There are more of these stories everyday and I think we are finally seeing critical mass on these. This has been long covered by Bruce Schneier in his Crypto-Gram Newsletter for years.
Now for my Rant on this, which involves two separate issues on this topic.
Issue 1: I come from the days of mainframes. All the data in a secure location with dumb clients that validated users before allowing them access to the data. When dealing with these large databases of users why do they exist in a standalone form on the notebook. Is there a reason for offline access ? When you have offline access to this database how do you as a company audit access to the data and verify data stability. With the proliferation of VPN’s, Mobile data cards, and really the ability to have networks anywhere why does this need to be on a standalone machine. This has always been a base rule of security. If you can’t control the physical access to the machine then you have already lost.
Issue 2: The laptop has been stolen so now people consider that the data is insecure and that places the names at risk. I assert that by admission of the data being on the notebook in the first place there is already a high probability that the data has already been compromised. Let’s take a logical look at this. If the database exists on the notebook in a standalone form that means that at a minimum it exists in the form of an Excel spreadsheet, or maybe an access database with a small gui frontend, or even possibly a standalone Oracle or MS SQL install that holds the data, but really for 33,000 records I really doubt they have gone to that extreme yet. So if the data is an access database or an excel spreadsheet how did it get there ? Was it sent by cleartext email to an unknown number of accounts where it can be read or forwarded without issue ? Maybe it was sent out to employees on a CD which is then used to install on the notebook but then is the CD safely destroyed ? The point here being that if they feel safe keeping the data in a standalone application on the notebook then one can assume the data has already been disclosed prior to the notebook being stolen.

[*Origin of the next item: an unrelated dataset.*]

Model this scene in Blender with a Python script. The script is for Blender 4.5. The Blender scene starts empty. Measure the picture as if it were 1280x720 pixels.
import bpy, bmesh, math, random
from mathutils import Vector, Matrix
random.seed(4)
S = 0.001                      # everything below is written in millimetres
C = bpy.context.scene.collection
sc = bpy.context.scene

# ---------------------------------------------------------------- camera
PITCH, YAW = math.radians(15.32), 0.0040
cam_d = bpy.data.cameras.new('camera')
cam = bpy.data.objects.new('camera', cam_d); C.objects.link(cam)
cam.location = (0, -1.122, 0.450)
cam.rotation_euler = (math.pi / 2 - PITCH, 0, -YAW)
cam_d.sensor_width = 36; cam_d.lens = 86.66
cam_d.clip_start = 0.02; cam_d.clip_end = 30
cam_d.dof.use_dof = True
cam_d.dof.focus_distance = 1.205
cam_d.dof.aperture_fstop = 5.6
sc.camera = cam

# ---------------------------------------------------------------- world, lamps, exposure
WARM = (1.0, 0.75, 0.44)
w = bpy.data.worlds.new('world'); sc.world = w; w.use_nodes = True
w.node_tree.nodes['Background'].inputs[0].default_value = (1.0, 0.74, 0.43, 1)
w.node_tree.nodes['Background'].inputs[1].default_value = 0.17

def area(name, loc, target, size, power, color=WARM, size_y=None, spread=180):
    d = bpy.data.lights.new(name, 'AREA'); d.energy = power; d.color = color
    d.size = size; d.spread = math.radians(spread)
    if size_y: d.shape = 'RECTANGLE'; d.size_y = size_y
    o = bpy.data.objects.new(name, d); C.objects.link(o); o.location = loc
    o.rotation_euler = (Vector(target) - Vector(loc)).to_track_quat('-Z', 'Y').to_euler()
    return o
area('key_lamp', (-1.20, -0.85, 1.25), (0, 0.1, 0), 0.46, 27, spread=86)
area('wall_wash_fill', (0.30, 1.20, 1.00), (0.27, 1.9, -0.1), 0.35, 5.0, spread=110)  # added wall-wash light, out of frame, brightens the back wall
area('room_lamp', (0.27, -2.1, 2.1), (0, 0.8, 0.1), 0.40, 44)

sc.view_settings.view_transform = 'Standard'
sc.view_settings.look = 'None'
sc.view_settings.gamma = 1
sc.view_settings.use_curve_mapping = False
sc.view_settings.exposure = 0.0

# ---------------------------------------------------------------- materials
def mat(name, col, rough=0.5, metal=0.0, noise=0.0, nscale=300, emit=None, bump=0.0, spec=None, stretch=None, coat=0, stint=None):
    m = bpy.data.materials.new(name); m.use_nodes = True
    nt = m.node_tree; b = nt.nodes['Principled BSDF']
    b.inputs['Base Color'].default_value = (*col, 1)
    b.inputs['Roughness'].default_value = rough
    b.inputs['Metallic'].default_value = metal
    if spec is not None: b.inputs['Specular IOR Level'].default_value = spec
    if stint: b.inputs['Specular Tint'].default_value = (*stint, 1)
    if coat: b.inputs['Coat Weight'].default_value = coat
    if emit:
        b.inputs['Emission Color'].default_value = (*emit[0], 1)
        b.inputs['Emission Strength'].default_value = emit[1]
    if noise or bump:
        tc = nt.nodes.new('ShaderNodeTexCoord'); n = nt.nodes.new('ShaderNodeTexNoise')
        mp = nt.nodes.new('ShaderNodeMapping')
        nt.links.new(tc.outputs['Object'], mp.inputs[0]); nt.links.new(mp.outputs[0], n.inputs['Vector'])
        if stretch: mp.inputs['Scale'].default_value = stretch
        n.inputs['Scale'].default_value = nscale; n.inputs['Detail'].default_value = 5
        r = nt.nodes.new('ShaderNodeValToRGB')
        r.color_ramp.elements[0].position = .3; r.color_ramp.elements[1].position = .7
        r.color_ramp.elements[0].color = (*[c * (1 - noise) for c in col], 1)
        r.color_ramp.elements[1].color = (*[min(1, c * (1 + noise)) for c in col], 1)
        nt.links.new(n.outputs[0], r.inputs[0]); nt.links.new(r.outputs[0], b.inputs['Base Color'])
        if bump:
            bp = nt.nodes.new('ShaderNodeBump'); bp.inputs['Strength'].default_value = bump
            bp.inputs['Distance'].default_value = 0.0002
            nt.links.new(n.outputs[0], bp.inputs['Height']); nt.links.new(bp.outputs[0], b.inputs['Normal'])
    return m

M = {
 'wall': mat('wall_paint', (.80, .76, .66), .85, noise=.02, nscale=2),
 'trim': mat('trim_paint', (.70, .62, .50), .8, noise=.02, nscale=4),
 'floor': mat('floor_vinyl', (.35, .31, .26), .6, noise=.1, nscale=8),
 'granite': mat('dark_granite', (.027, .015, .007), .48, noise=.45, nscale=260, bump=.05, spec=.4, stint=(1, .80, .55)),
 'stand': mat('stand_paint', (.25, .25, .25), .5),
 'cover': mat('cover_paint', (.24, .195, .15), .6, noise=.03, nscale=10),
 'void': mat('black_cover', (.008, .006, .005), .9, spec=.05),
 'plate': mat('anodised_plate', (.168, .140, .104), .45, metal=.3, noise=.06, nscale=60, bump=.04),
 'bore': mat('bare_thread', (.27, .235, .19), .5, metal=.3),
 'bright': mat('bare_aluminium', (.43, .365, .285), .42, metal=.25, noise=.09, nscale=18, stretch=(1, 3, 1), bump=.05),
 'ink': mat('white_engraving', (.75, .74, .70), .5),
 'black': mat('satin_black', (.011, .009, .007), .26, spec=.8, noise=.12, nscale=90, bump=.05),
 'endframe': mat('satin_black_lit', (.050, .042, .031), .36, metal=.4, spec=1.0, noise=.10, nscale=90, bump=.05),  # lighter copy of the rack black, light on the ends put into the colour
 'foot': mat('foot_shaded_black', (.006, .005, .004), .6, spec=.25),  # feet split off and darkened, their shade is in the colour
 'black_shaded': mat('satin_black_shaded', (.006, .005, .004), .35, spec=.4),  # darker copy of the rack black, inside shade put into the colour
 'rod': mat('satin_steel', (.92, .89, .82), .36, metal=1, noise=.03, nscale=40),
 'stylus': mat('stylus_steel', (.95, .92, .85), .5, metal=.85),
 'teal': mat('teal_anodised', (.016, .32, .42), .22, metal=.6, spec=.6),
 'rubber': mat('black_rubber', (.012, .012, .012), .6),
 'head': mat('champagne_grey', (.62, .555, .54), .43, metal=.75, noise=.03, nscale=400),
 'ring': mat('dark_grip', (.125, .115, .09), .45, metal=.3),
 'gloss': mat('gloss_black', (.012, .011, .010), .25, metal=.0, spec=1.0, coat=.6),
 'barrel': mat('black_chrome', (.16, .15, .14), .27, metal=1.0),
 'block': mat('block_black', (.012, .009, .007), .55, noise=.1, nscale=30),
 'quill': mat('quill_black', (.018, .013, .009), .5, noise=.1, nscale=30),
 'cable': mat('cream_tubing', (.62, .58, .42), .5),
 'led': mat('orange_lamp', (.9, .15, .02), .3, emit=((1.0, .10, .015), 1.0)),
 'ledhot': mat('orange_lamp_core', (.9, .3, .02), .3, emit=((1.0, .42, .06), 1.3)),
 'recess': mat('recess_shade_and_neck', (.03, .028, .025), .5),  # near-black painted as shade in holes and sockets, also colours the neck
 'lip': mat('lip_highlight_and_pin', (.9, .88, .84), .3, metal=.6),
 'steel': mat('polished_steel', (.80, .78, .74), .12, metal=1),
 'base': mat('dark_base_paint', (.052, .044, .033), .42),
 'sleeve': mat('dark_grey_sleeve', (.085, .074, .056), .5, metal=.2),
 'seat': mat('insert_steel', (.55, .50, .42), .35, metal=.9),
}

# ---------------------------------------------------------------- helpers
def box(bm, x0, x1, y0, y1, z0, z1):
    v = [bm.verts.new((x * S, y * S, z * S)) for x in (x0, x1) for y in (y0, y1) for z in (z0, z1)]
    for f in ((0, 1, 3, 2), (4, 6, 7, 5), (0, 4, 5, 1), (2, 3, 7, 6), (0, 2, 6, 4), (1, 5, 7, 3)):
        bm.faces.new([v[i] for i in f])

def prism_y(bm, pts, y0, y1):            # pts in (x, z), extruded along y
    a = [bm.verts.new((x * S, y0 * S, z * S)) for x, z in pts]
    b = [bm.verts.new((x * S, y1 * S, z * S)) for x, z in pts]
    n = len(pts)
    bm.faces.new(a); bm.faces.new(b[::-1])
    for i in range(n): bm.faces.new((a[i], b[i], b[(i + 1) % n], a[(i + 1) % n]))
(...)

In the end this comes down to what FISMA, Sarbanes-Oxley, and every other federal regulation has been trying to establish. There are three critical areas when it comes to data storage. The ability to limit access to allowed users with a need to create, view, modify, delete. The second item is to be able to validate and verify the integrity of the data so you can detect changes that make the data wrong. The third is to audit data, you should know who looked, changed, added, or deleted data at any time. Currently the easiest way to meet these three is to start with a safe infrastructure that holds the data. A notebook in an office is not a good start and shows a bad corporate stance. If your the CIO of Clear then you have a real uphill battle on getting the trust back of not only your current customers but of those future customers of which I will not be one. I also think it’s about time we stop trusting companies by default and start making companies show us that they are safe before we become customers.